Using this strategy, Brad McKean won, defeating what his mother now describes as "a great, disorganized horde of boys." In the five years since his victory in the three-quarter-mile run, McKean has tilted at a variety of windmills, gathering a few scars and a trunkful of trophies. At 12 he was a Little League pitching standout; at 13, a two-way footballer and a basketball high-scorer. As a high school freshman last year he was a first-quintile scholar (with a low C in math). This year he is vice-president of his class and, although carrying quite an athletic load, he is still jumping nicely through the academic hoop, dragging his math behind him.

Ordinarily a promising high school student-athlete like McKean does not start hearing from college alumni and coaches until his junior or senior year. In McKean's case, the college sirens have not been able to contain themselves. If you want to know the admission requirements of the U.S. Naval Academy or the opportunities at the University of Michigan or what the future holds for Yale men, ask Brad McKean, for he has been getting lots of letters and free literature on such matters since the middle of his freshman year. Versatile scholar that he is, McKean is being applied for by the colleges this early in his career because he is, first and foremost, a competitive swimmer.
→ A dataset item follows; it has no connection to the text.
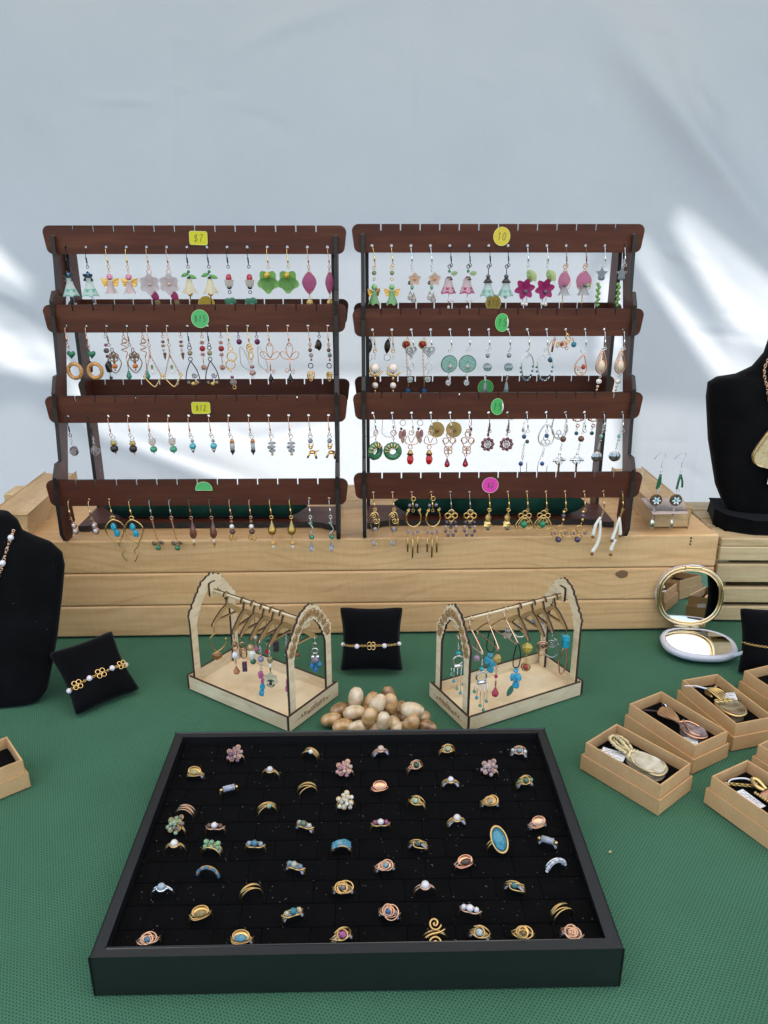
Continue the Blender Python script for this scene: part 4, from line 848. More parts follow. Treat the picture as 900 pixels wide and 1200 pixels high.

Understandably, a college basketball coach does not get interested in a growing high schooler until the lad is tall enough to bash his head on the lintel of a door. Similarly, the football hawks withhold judgment until a prospect has packed on most of his battle weight. A baseball scout, naturally enough, cannot afford to get excited about a Little Leaguer who plays only six innings on shortened base paths. Indeed, there are only two large sporting breeds today—Thoroughbred horses and age-group swimmers—that are allowed to work hard enough to show their class while they are still young and tender. Since there is no intercollegiate horse racing—and, for that matter, no horse able to clear the 1.6 academic barrier set up for collegians—it is the age-group swimmer who gets first call from the colleges.

Last year Swimmer McKean set 13 national records in the 13-to-14 age group. In the four months since he turned 15, he has been swimming faster than anyone his age has before. He has already clocked well enough in three or four events to score against any pack of collegians. At 15, McKean is a spectacular, but not a perfect, swimming specimen. His technique in the breaststroke, like his performance in math class, still needs improvement. His backstroke is satisfactory; his crawl stroke and butterfly are beautiful to watch. In the crawl McKean seems to cheat his way through the water, creating little furor while traveling fast. When he swims 100 yards in what looks like 51 seconds, by the cold hand of the stopwatch he actually does under 49.

Although McKean has only recently become a topic of general conversation around Pittsburgh, college coaches everywhere have been aware of him for quite a while. He made his first big splash in age-group swimming about three years ago, and his progress since has been dutifully noted by Swimming World, the aquatic monthly that serves, among other things, as talent scout for all the important institutions of higher swimming. At this very moment, while Pittsburghers are concentrating on the Pirates at Forbes Field, here and there around the country swimming coaches are down on their knees giving thanks that Pittsburgher Brad McKean has passed up baseball this spring to concentrate on swimming.

Last year, as a freshman at Shady Side, McKean won his varsity swimming letter and was rated an All-American in two events—accomplishments that are unusual, considering that Shady Side does not have a swimming coach, a swimming team or a swimming pool. Because he attends a private school, McKean is ineligible for local high school competition. He won his All-American rating and varsity letter by traveling to Lawrenceville, N.J., where he competed in the Eastern Interscholastic Swimming Championships as the sole member of a team that does not exist.

There are currently more than half a million age-group swimmers in the U.S. If McKean lived in one of the big swimming strongholds, such as Greater Los Angeles, the San Francisco area or the Florida Gold Coast, his preeminence would be easy to explain—if you build a big enough pyramid out of the vibrant, willing bodies of inexhaustible youth you are bound to get quality at the top. As a Pittsburgher, McKean is an enigma, an exotic product of an industrial, technological city that hammers out swimming champions as often as it does laureate poets.